Plaintiffs, however, have submitted evidence that shows Renaissance had notice of its counsel's withdrawal; the Court's order requiring it to obtain new counsel; the date of the missed April status conference; the filing of the motion for default judgment; and, the date of the default hearing. Despite having notice of all of these events, Renaissance failed to appear in any fashion from March 19, 2018, when its original counsel withdrew until April 24, 2019, more than eight months after the default judgment entry had been entered. There is no contradictory evidence to support Renaissance's claim that it was unaware of the proceedings.

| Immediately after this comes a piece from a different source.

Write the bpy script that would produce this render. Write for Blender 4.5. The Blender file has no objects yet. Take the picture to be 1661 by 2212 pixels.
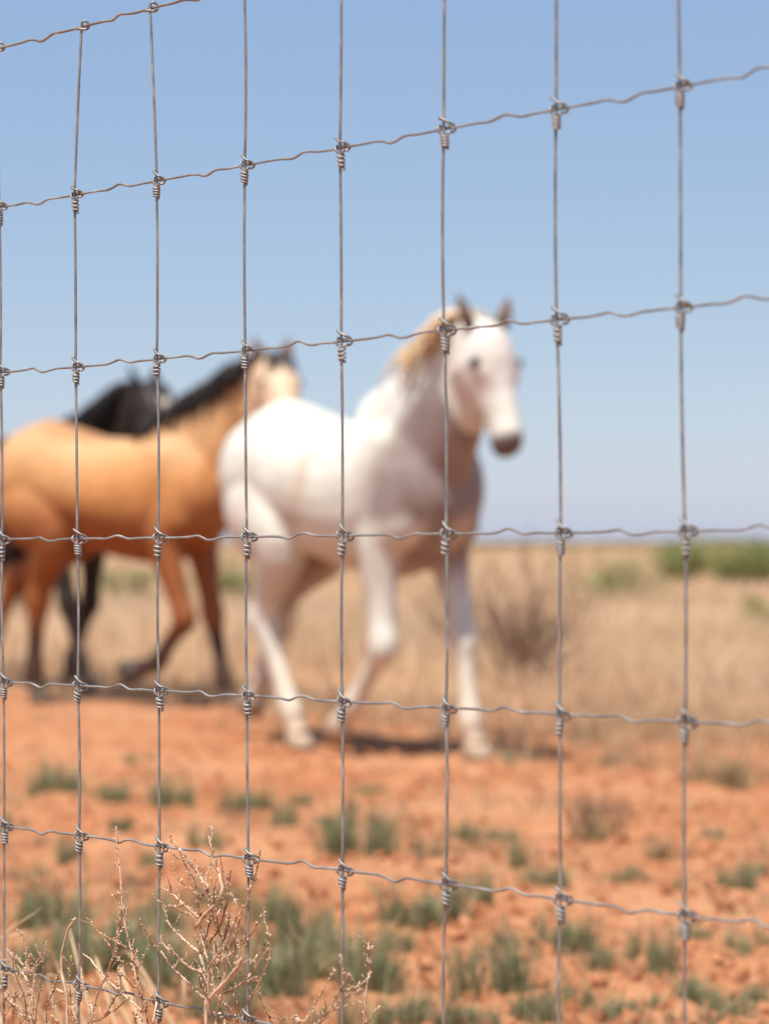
import bpy, math, random
import numpy as np
from mathutils import Vector, Matrix, Quaternion

random.seed(7)
rng = np.random.default_rng(7)
scene = bpy.context.scene
col = scene.collection

# ------------------------------------------------------------------ camera
CAM_H = 0.93                     # metres above the soil
F = 5384.0                       # focal length in units of a 1661 x 2212 frame
CX, CY, HORIZON = 830.5, 1106.0, 1168.0
PITCH = math.atan((HORIZON - CY) / F)
cam = bpy.data.cameras.new('camera')
cam.sensor_fit = 'VERTICAL'
cam.sensor_height = 36.0
cam.lens = F / 2212.0 * 36.0
cam.clip_start = 0.05
cam.clip_end = 6000.0
cam.dof.use_dof = True
cam.dof.focus_distance = 2.86
cam.dof.aperture_fstop = 4.1
cam.dof.aperture_blades = 0
cam_o = bpy.data.objects.new('camera', cam)
col.objects.link(cam_o)
cam_o.location = (0, 0, CAM_H)
cam_o.rotation_euler = (math.pi / 2 + PITCH, 0, 0)
scene.camera = cam_o

# ------------------------------------------------------------------ sky and sun
SUN_FROM = Vector((-0.15, -0.335, 0.93)).normalized()
world = bpy.data.worlds.new('World')
scene.world = world
world.use_nodes = True
wn = world.node_tree
bg = wn.nodes['Background']
sky = wn.nodes.new('ShaderNodeTexSky')
sky.sky_type = 'NISHITA'
sky.sun_disc = False
sky.sun_elevation = math.asin(SUN_FROM.z)
sky.sun_rotation = math.atan2(SUN_FROM.x, SUN_FROM.y)
sky.altitude = 0
sky.air_density = 0.6
sky.dust_density = 0.72
sky.ozone_density = 4.0
tone = wn.nodes.new('ShaderNodeMix')                    # camera white balance of the dome
tone.data_type = 'RGBA'; tone.blend_type = 'MULTIPLY'
tone.inputs[0].default_value = 1.0
tone.inputs[7].default_value = (0.804, 0.523, 0.22, 1)
veil = wn.nodes.new('ShaderNodeMix')                    # thin even haze over the whole dome
veil.data_type = 'RGBA'; veil.blend_type = 'ADD'
veil.inputs[0].default_value = 1.0
veil.inputs[7].default_value = (0.86, 1.66, 3.40, 1)
wn.links.new(sky.outputs[0], tone.inputs[6])
wn.links.new(tone.outputs[2], veil.inputs[6])
wn.links.new(veil.outputs[2], bg.inputs[0])
bg.inputs[1].default_value = 0.102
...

Plaintiffs also provided evidence to show that they sent Notice of Proof of Service of Motion for Default Judgment to Ms. Eady by certified mail, and that it was accepted on her behalf by Mickie Gatson. (ECF #56, 57(16 CV 3012); ECF #50, 51 (17 CV 815)). Further, the Court's docket shows that the notices of the Default Hearing and the Default Judgment that were sent to Renaissance were addressed to Renaissance in care of Patricia Eady as the statutory agent for the company. Ms. Eady has provided no actual evidence that would support the contention that she was unaware of the relevant proceedings, either directly or through her connection to Renaissance.
Therefore, Defendants have not provided any evidence of mistake, excusable neglect, or any other circumstance that would satisfy the requirements of 60(b)(6) or otherwise justify relief from the default judgment. The evidence that was presented shows that Defendants either were, or should have been aware, of the proceedings, and that they consciously chose not to participate in any further defense of the case following the withdrawal of their original counsel. The Default Judgment against the Defendants in the amount of $233,650.26 was proper and it shall stand. (ECF #59 (16 CV 3012); ECF #53 (17 CV 815)). IT IS SO ORDERED.